I just finished this job last week. I did little homework on this because I figured there couldn't be anything to it, so I didn't find this old thread until I was already in trouble. If you're about to do it, here's what I can add.

I had the new part in a box, which I didn't open before starting the job. Big mistake. If I had looked at it I would have seen that the thermostat is part of the housing, and I would have realized that it is side mounted rather than top mounted. The only homework I did was looking at the Part Explosion diagram on Alldata, which is flat out wrong. Had I looked at the Thermosat Service and Repair section (also not quite right), I might have done better.

The reason this matters is that the top housing (which looks like every other thermostat housing in the world) is empty. I actually stood there for a few minutes trying to figure out what happened to my thermostat when I opened it up. I needed to buy another seal and a short hose to put this thing back together. While taking it off, I also snapped off the top of my dipstick (I thought that had to be a first, but, incredibly, a guy over on Benzworld had done the same thing.) Total waste: $26.

To do this you have to get the engine cover off, and get the serpentine belt out of the way (because you can't get the thermostat past it unless it's off the top pulleys). Disconnect the dipstick tube, and use cable ties to cinch it over toward the fuel rail, giving you the most direct access to the famous back bolt. Just cut off the old hose (it costs $23.50, on top of $47.50 for the stat).

Now it's time to stuff rags in all of the spots where you can drop wrenches and other tools. But have one of those long retrieval magnets on hand just in case.
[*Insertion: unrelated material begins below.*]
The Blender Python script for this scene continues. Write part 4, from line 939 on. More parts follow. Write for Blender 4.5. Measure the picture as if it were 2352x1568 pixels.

I used 1/4 inch 10mm socket to get the first 2 bolts out. I couldn't get the third though. I tried a u-joint with my socket, but I could not get it. I went out and bought a set of flex head ratcheting wrenches, but it just couldn't swing enough to work. I then went and got a flex head 1/4 inch socket that did the trick, with about a two inch extension.

Even though I did the same procedure on the GMC Jimmy a couple months back for the same reason (stat stuck open), I should have known better than to think I could mindlessly do it on an MB. I wound up making two extra trips for tools, and two extra parts counter runs, which made this a lot more expensive than letting the dealer do it.